Opinião
O testamento do primo Tomé
Sete dias depois de termos acompanhado o primo Tomé à direita do Senhor, eis que a família alargada segue com a matriz cerimonial. Mas antes tinha ficado um recado no testamento, de que ninguém devia “txingar” a esposa.
Supunha-se que este recado de mano Tomé, em testamento guardado no seu gabinete e lido após o funeral, fosse único, mas eis que a família paterna, eu inclusive, é surpreendida por um outro documento semelhante. Este tinha até assinaturas e carimbos, com indicações de que havia cópia do mesmo nos serviços notariais.
Durante a semana que nos separou do funeral ao oitavo dia, houve discussões acesas na família, entre a chamada esperteza da viúva até possível distribuição dos bens. Depois da deposição da coroa de flores, na manhã daquele sábado, eis que a viúva exige a presença do habitual advogado da casa para testemunhar as decisões da pós-morte do seu marido, primo Tomé.
Eu, primo de mano Tomé, conhecendo como ele era em vida, tentei aconselhar os tios para que não distribuíssem qualquer bem. Porém, não fui atendido e a minha intervenção era quase insignificante, olhando para os “madodas da causa”.
Eis o testamento escrito pelo primo Tomé em vida:
“Meus pais, meus irmãos, meus primos, meus tios, filhos e minha esposa, todo o protocolo observado. Estamos todos aqui reunidos porque eu parti para outra. Agradeço o apoio que me deram em vida!
Primeiro: A vida é curta. Do pouco tempo que temos na vida, temos de trabalhar arduamente para que os nossos seguidores, os nossos filhos, tenham motivos de dar continuidade à espécie humana. Tudo quanto consegui em vida fiz com a minha mulher, para os nossos filhos. Os bens existentes, as pequenas economias e algumas infra-estruturas, penso serem suficientes para garantir os seus estudos, para que amanhã cada um seja autónomo e capaz de dar continuidade ao apelido da nossa família.
Segundo: Sobre as minhas roupas, cabe à minha esposa oferecer a quem quiser, dentro da família, sem, no entanto, existirem razões de fúria. Acredito que a roupa que cada um de vós tem comprou de acordo com os seus gostos.

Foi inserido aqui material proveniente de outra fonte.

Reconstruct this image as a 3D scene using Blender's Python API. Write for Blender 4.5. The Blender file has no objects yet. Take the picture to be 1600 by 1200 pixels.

Terceiro: Como disse antes, a esposa continua minha até ao dia em que ela decidir celebrar outro tipo de casamento. Mas para isso, aviso já, o tal homem a casar com ela não deve ser meu familiar e deverá levá-la para casa dele e começar uma nova vida. Os meus bens são para os meus filhos.
Quarto: Meus pais, sempre disse à minha esposa que a casa que construi enquanto solteiro é vossa. Em vida não consegui oferecer-vos. Podem ficar com a casa da Malhangalene. É só uma questão de falar com o inquilino. Decidam o que querem fazer deste empreendimento que fiz enquanto comia a vossa xima.
Quinto: Os meus irmãos que continuem a batalhar na vida para que os seus filhos não sofram por terem nascido. A vida é esta e não outra. Cumprimentos às vossas esposas, minhas cunhadas!
Sexto: Tios e tias, que continuem vocês mesmos, pessoas que nos consolam quando precisamos. Continuem com esta missão de transmitir valores nobres à família no geral, família de cada um de nós. Não abandonem os meus filhos, eles precisam de ensinamentos desta vida.
Sétimo: Família, temos de aprender das viúvas que perderam tudo. Temos de aprender de famílias que ficaram destruídas por simples morte dos maridos. Façam desta viúva, minha esposa, vossa filha. Não lhe façam o que não gostariam que se fizesse às nossas duas irmãs ou às nossas filhas dentro da família. Os bens são um activo para continuidade.